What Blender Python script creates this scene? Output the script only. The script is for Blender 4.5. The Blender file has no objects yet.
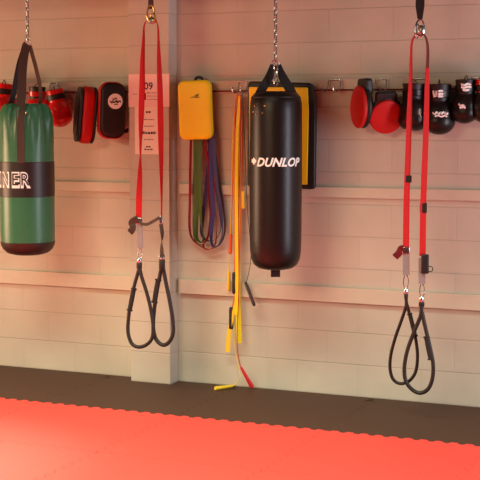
import bpy, bmesh, math, random
from mathutils import Vector, Matrix, Euler
random.seed(7)
C = bpy.context.scene.collection
PI = math.pi
# ------------------------------------------------------------------ camera
F = 1320.0; H = 1.865; YAW = math.radians(23.5); PIT = math.atan(121/F)
fw = Vector((-math.sin(YAW)*math.cos(PIT), math.cos(YAW)*math.cos(PIT), -math.sin(PIT)))
rt = Vector((math.cos(YAW), math.sin(YAW), 0)); up = rt.cross(fw)
def ray(px, py): return fw + rt*((px-240)/F) + up*((240-py)/F)
r0 = ray(340, 395); D = -H/r0.z*r0.y
CAM = Vector((D*math.tan(YAW), -D, H))
def at(px, py, Y=0.0):                      # world point on the vertical plane y = Y
    r = ray(px, py); t = (Y-CAM.y)/r.y; return CAM + r*t
def fl(px, py, Z=0.0):
    r = ray(px, py); t = (Z-CAM.z)/r.z; return CAM + r*t
cd = bpy.data.cameras.new('camera'); cam = bpy.data.objects.new('camera', cd); C.objects.link(cam)
cd.sensor_width = 36; cd.lens = 36*F/480; cd.clip_end = 100
M = Matrix((rt, up, -fw)).transposed().to_4x4(); M.translation = CAM; cam.matrix_world = M
bpy.context.scene.camera = cam

# ------------------------------------------------------------------ materials
def lin(c):
    return tuple(((x/255)/12.92 if x/255 <= .04045 else ((x/255+.055)/1.055)**2.4) for x in c) + (1,)
def mat(name, rgb, rough=.6, metal=0, bump=0, scale=60, var=0, spec=.5, coat=0, sheen=0):
    m = bpy.data.materials.new(name); m.use_nodes = True; nt = m.node_tree; b = nt.nodes['Principled BSDF']
    c = lin(rgb); b.inputs['Base Color'].default_value = c; b.inputs['Roughness'].default_value = rough
    b.inputs['Metallic'].default_value = metal; b.inputs['Specular IOR Level'].default_value = spec
    b.inputs['Coat Weight'].default_value = coat; b.inputs['Sheen Weight'].default_value = sheen
    tc = nt.nodes.new('ShaderNodeTexCoord')
    if var or bump:
        n = nt.nodes.new('ShaderNodeTexNoise'); n.inputs['Scale'].default_value = scale; n.inputs['Detail'].default_value = 4
        nt.links.new(tc.outputs['Object'], n.inputs['Vector'])
    if var:
        mx = nt.nodes.new('ShaderNodeMix'); mx.data_type = 'RGBA'
        mx.inputs[6].default_value = tuple(x*(1-var) for x in c[:3])+(1,)
        mx.inputs[7].default_value = tuple(min(1, x*(1+var)) for x in c[:3])+(1,)
        nt.links.new(n.outputs['Fac'], mx.inputs[0]); nt.links.new(mx.outputs[2], b.inputs['Base Color'])
    if bump:
        bp = nt.nodes.new('ShaderNodeBump'); bp.inputs['Strength'].default_value = bump; bp.inputs['Distance'].default_value = .004
        nt.links.new(n.outputs['Fac'], bp.inputs['Height']); nt.links.new(bp.outputs['Normal'], b.inputs['Normal'])
    return m

def block_mat():
    m = bpy.data.materials.new('painted_block'); m.use_nodes = True; nt = m.node_tree; b = nt.nodes['Principled BSDF']
    b.inputs['Roughness'].default_value = .62; b.inputs['Specular IOR Level'].default_value = .3
    tc = nt.nodes.new('ShaderNodeTexCoord'); sp = nt.nodes.new('ShaderNodeSeparateXYZ'); cb = nt.nodes.new('ShaderNodeCombineXYZ')
    nt.links.new(tc.outputs['Object'], sp.inputs[0]); nt.links.new(sp.outputs['X'], cb.inputs['X']); nt.links.new(sp.outputs['Z'], cb.inputs['Y'])
    mp = nt.nodes.new('ShaderNodeMapping'); mp.inputs['Location'].default_value = (BX, 0, 0)
    nt.links.new(cb.outputs[0], mp.inputs['Vector'])
    br = nt.nodes.new('ShaderNodeTexBrick'); br.inputs['Scale'].default_value = 1
    br.inputs['Brick Width'].default_value = .44; br.inputs['Row Height'].default_value = .216
    br.inputs['Mortar Size'].default_value = .004; br.inputs['Mortar Smooth'].default_value = .6
    c = lin(WALL)
    br.inputs['Color1'].default_value = c; br.inputs['Color2'].default_value = tuple(x*.96 for x in c[:3])+(1,)
    br.inputs['Mortar'].default_value = tuple(x*.93 for x in c[:3])+(1,)
    nt.links.new(mp.outputs[0], br.inputs['Vector'])
    n = nt.nodes.new('ShaderNodeTexNoise'); n.inputs['Scale'].default_value = 3; n.inputs['Detail'].default_value = 6
    nt.links.new(tc.outputs['Object'], n.inputs['Vector'])
    mx = nt.nodes.new('ShaderNodeMix'); mx.data_type = 'RGBA'; mx.blend_type = 'MULTIPLY'; mx.inputs[0].default_value = .25
    nt.links.new(br.outputs['Color'], mx.inputs[6]); nt.links.new(n.outputs['Fac'], mx.inputs[7]); nt.links.new(mx.outputs[2], b.inputs['Base Color'])
    n2 = nt.nodes.new('ShaderNodeTexNoise'); n2.inputs['Scale'].default_value = 90; n2.inputs['Detail'].default_value = 3
    nt.links.new(tc.outputs['Object'], n2.inputs['Vector'])
    mt = nt.nodes.new('ShaderNodeMath'); mt.operation = 'MULTIPLY_ADD'; mt.inputs[1].default_value = -.35
    nt.links.new(br.outputs['Fac'], mt.inputs[0])
    m2 = nt.nodes.new('ShaderNodeMath'); m2.operation = 'MULTIPLY'; m2.inputs[1].default_value = .25
    nt.links.new(n2.outputs['Fac'], m2.inputs[0]); nt.links.new(m2.outputs[0], mt.inputs[2])
    dv = nt.nodes.new('ShaderNodeMath'); dv.operation = 'PINGPONG'; dv.inputs[1].default_value = .108; nt.links.new(sp.outputs['Z'], dv.inputs[0])
    # 0 on a joint, every .216 m
    mr = nt.nodes.new('ShaderNodeMapRange'); mr.interpolation_type = 'SMOOTHSTEP'; mr.inputs['From Min'].default_value = 0; mr.inputs['From Max'].default_value = .007
    mr.inputs['To Min'].default_value = 1; mr.inputs['To Max'].default_value = 0
    nt.links.new(dv.outputs[0], mr.inputs['Value'])
    dk = nt.nodes.new('ShaderNodeMix'); dk.data_type = 'RGBA'; dk.blend_type = 'MULTIPLY'; dk.inputs[7].default_value = (.91, .90, .89, 1)
    nt.links.new(mr.outputs[0], dk.inputs[0]); nt.links.new(mx.outputs[2], dk.inputs[6]); nt.links.new(dk.outputs[2], b.inputs['Base Color'])
    h2 = nt.nodes.new('ShaderNodeMath'); h2.operation = 'MULTIPLY_ADD'; h2.inputs[1].default_value = -.3
    nt.links.new(mr.outputs[0], h2.inputs[0]); nt.links.new(mt.outputs[0], h2.inputs[2]); mt = h2
    bp = nt.nodes.new('ShaderNodeBump'); bp.inputs['Strength'].default_value = .5; bp.inputs['Distance'].default_value = .006
    nt.links.new(mt.outputs[0], bp.inputs['Height']); nt.links.new(bp.outputs['Normal'], b.inputs['Normal'])
    return m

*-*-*

**Stated problem**
Using the material above, return every line exactly as it appears, minus the pictures.

**In response**
What Blender Python script creates this scene? Output the script only. The script is for Blender 4.5. The Blender file has no objects yet.
import bpy, bmesh, math, random
from mathutils import Vector, Matrix, Euler
random.seed(7)
C = bpy.context.scene.collection
PI = math.pi
# ------------------------------------------------------------------ camera
F = 1320.0; H = 1.865; YAW = math.radians(23.5); PIT = math.atan(121/F)
fw = Vector((-math.sin(YAW)*math.cos(PIT), math.cos(YAW)*math.cos(PIT), -math.sin(PIT)))
rt = Vector((math.cos(YAW), math.sin(YAW), 0)); up = rt.cross(fw)
def ray(px, py): return fw + rt*((px-240)/F) + up*((240-py)/F)
r0 = ray(340, 395); D = -H/r0.z*r0.y
CAM = Vector((D*math.tan(YAW), -D, H))
def at(px, py, Y=0.0):                      # world point on the vertical plane y = Y
    r = ray(px, py); t = (Y-CAM.y)/r.y; return CAM + r*t
def fl(px, py, Z=0.0):
    r = ray(px, py); t = (Z-CAM.z)/r.z; return CAM + r*t
cd = bpy.data.cameras.new('camera'); cam = bpy.data.objects.new('camera', cd); C.objects.link(cam)
cd.sensor_width = 36; cd.lens = 36*F/480; cd.clip_end = 100
M = Matrix((rt, up, -fw)).transposed().to_4x4(); M.translation = CAM; cam.matrix_world = M
bpy.context.scene.camera = cam

# ------------------------------------------------------------------ materials
def lin(c):
    return tuple(((x/255)/12.92 if x/255 <= .04045 else ((x/255+.055)/1.055)**2.4) for x in c) + (1,)
def mat(name, rgb, rough=.6, metal=0, bump=0, scale=60, var=0, spec=.5, coat=0, sheen=0):
    m = bpy.data.materials.new(name); m.use_nodes = True; nt = m.node_tree; b = nt.nodes['Principled BSDF']
    c = lin(rgb); b.inputs['Base Color'].default_value = c; b.inputs['Roughness'].default_value = rough
    b.inputs['Metallic'].default_value = metal; b.inputs['Specular IOR Level'].default_value = spec
    b.inputs['Coat Weight'].default_value = coat; b.inputs['Sheen Weight'].default_value = sheen
    tc = nt.nodes.new('ShaderNodeTexCoord')
    if var or bump:
        n = nt.nodes.new('ShaderNodeTexNoise'); n.inputs['Scale'].default_value = scale; n.inputs['Detail'].default_value = 4
        nt.links.new(tc.outputs['Object'], n.inputs['Vector'])
    if var:
        mx = nt.nodes.new('ShaderNodeMix'); mx.data_type = 'RGBA'
        mx.inputs[6].default_value = tuple(x*(1-var) for x in c[:3])+(1,)
        mx.inputs[7].default_value = tuple(min(1, x*(1+var)) for x in c[:3])+(1,)
        nt.links.new(n.outputs['Fac'], mx.inputs[0]); nt.links.new(mx.outputs[2], b.inputs['Base Color'])
    if bump:
        bp = nt.nodes.new('ShaderNodeBump'); bp.inputs['Strength'].default_value = bump; bp.inputs['Distance'].default_value = .004
        nt.links.new(n.outputs['Fac'], bp.inputs['Height']); nt.links.new(bp.outputs['Normal'], b.inputs['Normal'])
    return m

def block_mat():
    m = bpy.data.materials.new('painted_block'); m.use_nodes = True; nt = m.node_tree; b = nt.nodes['Principled BSDF']
    b.inputs['Roughness'].default_value = .62; b.inputs['Specular IOR Level'].default_value = .3
    tc = nt.nodes.new('ShaderNodeTexCoord'); sp = nt.nodes.new('ShaderNodeSeparateXYZ'); cb = nt.nodes.new('ShaderNodeCombineXYZ')
    nt.links.new(tc.outputs['Object'], sp.inputs[0]); nt.links.new(sp.outputs['X'], cb.inputs['X']); nt.links.new(sp.outputs['Z'], cb.inputs['Y'])
    mp = nt.nodes.new('ShaderNodeMapping'); mp.inputs['Location'].default_value = (BX, 0, 0)
    nt.links.new(cb.outputs[0], mp.inputs['Vector'])
    br = nt.nodes.new('ShaderNodeTexBrick'); br.inputs['Scale'].default_value = 1
    br.inputs['Brick Width'].default_value = .44; br.inputs['Row Height'].default_value = .216
    br.inputs['Mortar Size'].default_value = .004; br.inputs['Mortar Smooth'].default_value = .6
    c = lin(WALL)
    br.inputs['Color1'].default_value = c; br.inputs['Color2'].default_value = tuple(x*.96 for x in c[:3])+(1,)
    br.inputs['Mortar'].default_value = tuple(x*.93 for x in c[:3])+(1,)
    nt.links.new(mp.outputs[0], br.inputs['Vector'])
    n = nt.nodes.new('ShaderNodeTexNoise'); n.inputs['Scale'].default_value = 3; n.inputs['Detail'].default_value = 6
    nt.links.new(tc.outputs['Object'], n.inputs['Vector'])
    mx = nt.nodes.new('ShaderNodeMix'); mx.data_type = 'RGBA'; mx.blend_type = 'MULTIPLY'; mx.inputs[0].default_value = .25
    nt.links.new(br.outputs['Color'], mx.inputs[6]); nt.links.new(n.outputs['Fac'], mx.inputs[7]); nt.links.new(mx.outputs[2], b.inputs['Base Color'])
    n2 = nt.nodes.new('ShaderNodeTexNoise'); n2.inputs['Scale'].default_value = 90; n2.inputs['Detail'].default_value = 3
    nt.links.new(tc.outputs['Object'], n2.inputs['Vector'])
    mt = nt.nodes.new('ShaderNodeMath'); mt.operation = 'MULTIPLY_ADD'; mt.inputs[1].default_value = -.35
    nt.links.new(br.outputs['Fac'], mt.inputs[0])
    m2 = nt.nodes.new('ShaderNodeMath'); m2.operation = 'MULTIPLY'; m2.inputs[1].default_value = .25
    nt.links.new(n2.outputs['Fac'], m2.inputs[0]); nt.links.new(m2.outputs[0], mt.inputs[2])
    dv = nt.nodes.new('ShaderNodeMath'); dv.operation = 'PINGPONG'; dv.inputs[1].default_value = .108; nt.links.new(sp.outputs['Z'], dv.inputs[0])
    # 0 on a joint, every .216 m
    mr = nt.nodes.new('ShaderNodeMapRange'); mr.interpolation_type = 'SMOOTHSTEP'; mr.inputs['From Min'].default_value = 0; mr.inputs['From Max'].default_value = .007
    mr.inputs['To Min'].default_value = 1; mr.inputs['To Max'].default_value = 0
    nt.links.new(dv.outputs[0], mr.inputs['Value'])
    dk = nt.nodes.new('ShaderNodeMix'); dk.data_type = 'RGBA'; dk.blend_type = 'MULTIPLY'; dk.inputs[7].default_value = (.91, .90, .89, 1)
    nt.links.new(mr.outputs[0], dk.inputs[0]); nt.links.new(mx.outputs[2], dk.inputs[6]); nt.links.new(dk.outputs[2], b.inputs['Base Color'])
    h2 = nt.nodes.new('ShaderNodeMath'); h2.operation = 'MULTIPLY_ADD'; h2.inputs[1].default_value = -.3
    nt.links.new(mr.outputs[0], h2.inputs[0]); nt.links.new(mt.outputs[0], h2.inputs[2]); mt = h2
    bp = nt.nodes.new('ShaderNodeBump'); bp.inputs['Strength'].default_value = .5; bp.inputs['Distance'].default_value = .006
    nt.links.new(mt.outputs[0], bp.inputs['Height']); nt.links.new(bp.outputs['Normal'], b.inputs['Normal'])
    return m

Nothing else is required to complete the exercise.